## TASK INSTRUCTIONS
Give the listing again exactly, omitting its images.
▼
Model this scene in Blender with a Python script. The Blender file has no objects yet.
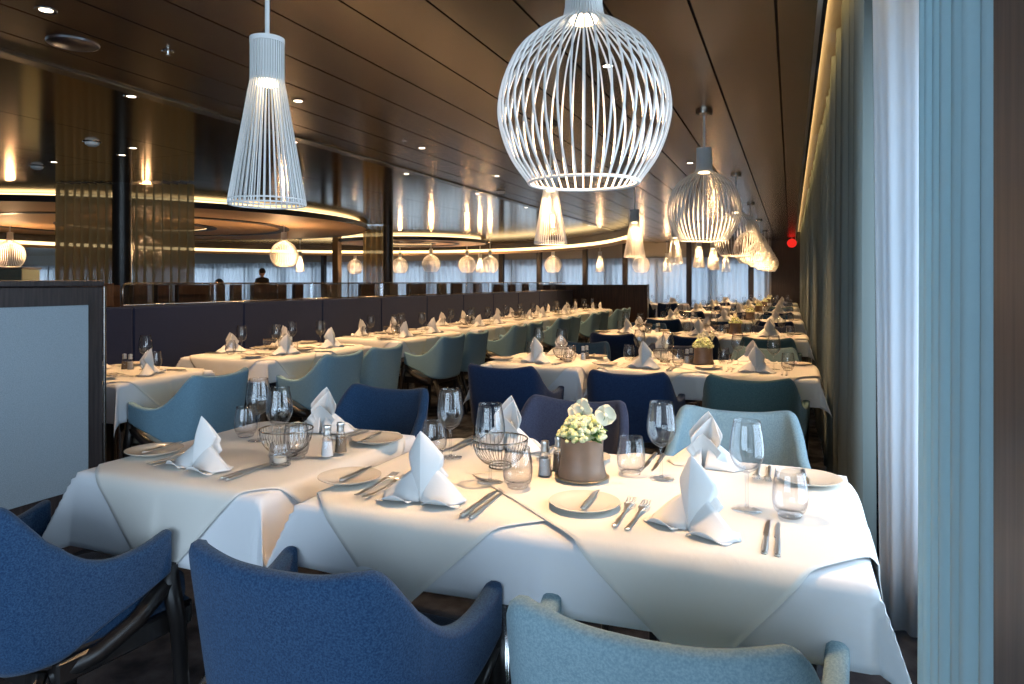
import bpy, math, random
from mathutils import Vector, Matrix
PI = math.pi
rnd = random.Random(7)
S = bpy.context.scene
COL = S.collection

# ------------------------------------------------------------------ camera
F = 700.0; HZ = 282.0; EYE = 1.31; YAW = math.radians(21.73)
cs, sn = math.cos(YAW), math.sin(YAW)
cam_d = bpy.data.cameras.new('camera'); cam = bpy.data.objects.new('camera', cam_d); COL.objects.link(cam)
cam_d.sensor_width = 36; cam_d.lens = F * 36 / 1024
cam_d.shift_y = -(342 - HZ) / 1024
cam_d.clip_start = 0.02; cam_d.clip_end = 200
cam.location = (0, 0, EYE); cam.rotation_euler = (PI / 2, 0, YAW)
S.camera = cam

def wd(px, d):                       # a point on the ground plan: bearing of px, depth d
    lat = (px - 512) / F * d
    return (lat * cs - d * sn, lat * sn + d * cs)
def at(px, py, z):                   # a point at height z seen at px, py
    return wd(px, (z - EYE) * F / (HZ - py))

# ------------------------------------------------------------------ materials
MATS = {}
def newmat(name):
    m = bpy.data.materials.new(name); m.use_nodes = True
    nt = m.node_tree; nt.nodes.clear()
    out = nt.nodes.new('ShaderNodeOutputMaterial')
    MATS[name] = m
    return m, nt, out
def N(nt, t, **kw):
    n = nt.nodes.new(t)
    for k, v in kw.items():
        if k.startswith('_'): setattr(n, k[1:], v)
        else: n.inputs[k.replace('__', ' ')].default_value = v
    return n
def rgba(c): return (c[0], c[1], c[2], 1)
def pbr(name, col, rough=.5, metal=0., col2=None, scale=30., bump=0., bscale=200., spec=.5, sheen=0., stretch=(1,1,1), coat=0., detail=3.):
    m, nt, out = newmat(name)
    p = N(nt, 'ShaderNodeBsdfPrincipled')
    p.inputs['Base Color'].default_value = rgba(col); p.inputs['Roughness'].default_value = rough
    p.inputs['Metallic'].default_value = metal; p.inputs['Specular IOR Level'].default_value = spec
    p.inputs['Sheen Weight'].default_value = sheen; p.inputs['Coat Weight'].default_value = coat
    tc = N(nt, 'ShaderNodeTexCoord'); mp = N(nt, 'ShaderNodeMapping'); mp.inputs['Scale'].default_value = stretch
    nt.links.new(tc.outputs['Object'], mp.inputs['Vector'])
    if col2:
        nz = N(nt, 'ShaderNodeTexNoise', Scale=scale, Detail=detail)
        nt.links.new(mp.outputs[0], nz.inputs['Vector'])
        cr = N(nt, 'ShaderNodeValToRGB')
        cr.color_ramp.elements[0].position = .35; cr.color_ramp.elements[1].position = .65
        cr.color_ramp.elements[0].color = rgba(col); cr.color_ramp.elements[1].color = rgba(col2)
        nt.links.new(nz.outputs['Fac'], cr.inputs[0]); nt.links.new(cr.outputs[0], p.inputs['Base Color'])
    if bump:
        nb = N(nt, 'ShaderNodeTexNoise', Scale=bscale, Detail=3.)
        nt.links.new(mp.outputs[0], nb.inputs['Vector'])
        b = N(nt, 'ShaderNodeBump', Strength=bump, Distance=.01)
        nt.links.new(nb.outputs['Fac'], b.inputs['Height']); nt.links.new(b.outputs[0], p.inputs['Normal'])
    nt.links.new(p.outputs[0], out.inputs[0])
    return m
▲
## FINAL RESULT
Model this scene in Blender with a Python script. The Blender file has no objects yet.
import bpy, math, random
from mathutils import Vector, Matrix
PI = math.pi
rnd = random.Random(7)
S = bpy.context.scene
COL = S.collection

# ------------------------------------------------------------------ camera
F = 700.0; HZ = 282.0; EYE = 1.31; YAW = math.radians(21.73)
cs, sn = math.cos(YAW), math.sin(YAW)
cam_d = bpy.data.cameras.new('camera'); cam = bpy.data.objects.new('camera', cam_d); COL.objects.link(cam)
cam_d.sensor_width = 36; cam_d.lens = F * 36 / 1024
cam_d.shift_y = -(342 - HZ) / 1024
cam_d.clip_start = 0.02; cam_d.clip_end = 200
cam.location = (0, 0, EYE); cam.rotation_euler = (PI / 2, 0, YAW)
S.camera = cam

def wd(px, d):                       # a point on the ground plan: bearing of px, depth d
    lat = (px - 512) / F * d
    return (lat * cs - d * sn, lat * sn + d * cs)
def at(px, py, z):                   # a point at height z seen at px, py
    return wd(px, (z - EYE) * F / (HZ - py))

# ------------------------------------------------------------------ materials
MATS = {}
def newmat(name):
    m = bpy.data.materials.new(name); m.use_nodes = True
    nt = m.node_tree; nt.nodes.clear()
    out = nt.nodes.new('ShaderNodeOutputMaterial')
    MATS[name] = m
    return m, nt, out
def N(nt, t, **kw):
    n = nt.nodes.new(t)
    for k, v in kw.items():
        if k.startswith('_'): setattr(n, k[1:], v)
        else: n.inputs[k.replace('__', ' ')].default_value = v
    return n
def rgba(c): return (c[0], c[1], c[2], 1)
def pbr(name, col, rough=.5, metal=0., col2=None, scale=30., bump=0., bscale=200., spec=.5, sheen=0., stretch=(1,1,1), coat=0., detail=3.):
    m, nt, out = newmat(name)
    p = N(nt, 'ShaderNodeBsdfPrincipled')
    p.inputs['Base Color'].default_value = rgba(col); p.inputs['Roughness'].default_value = rough
    p.inputs['Metallic'].default_value = metal; p.inputs['Specular IOR Level'].default_value = spec
    p.inputs['Sheen Weight'].default_value = sheen; p.inputs['Coat Weight'].default_value = coat
    tc = N(nt, 'ShaderNodeTexCoord'); mp = N(nt, 'ShaderNodeMapping'); mp.inputs['Scale'].default_value = stretch
    nt.links.new(tc.outputs['Object'], mp.inputs['Vector'])
    if col2:
        nz = N(nt, 'ShaderNodeTexNoise', Scale=scale, Detail=detail)
        nt.links.new(mp.outputs[0], nz.inputs['Vector'])
        cr = N(nt, 'ShaderNodeValToRGB')
        cr.color_ramp.elements[0].position = .35; cr.color_ramp.elements[1].position = .65
        cr.color_ramp.elements[0].color = rgba(col); cr.color_ramp.elements[1].color = rgba(col2)
        nt.links.new(nz.outputs['Fac'], cr.inputs[0]); nt.links.new(cr.outputs[0], p.inputs['Base Color'])
    if bump:
        nb = N(nt, 'ShaderNodeTexNoise', Scale=bscale, Detail=3.)
        nt.links.new(mp.outputs[0], nb.inputs['Vector'])
        b = N(nt, 'ShaderNodeBump', Strength=bump, Distance=.01)
        nt.links.new(nb.outputs['Fac'], b.inputs['Height']); nt.links.new(b.outputs[0], p.inputs['Normal'])
    nt.links.new(p.outputs[0], out.inputs[0])
    return m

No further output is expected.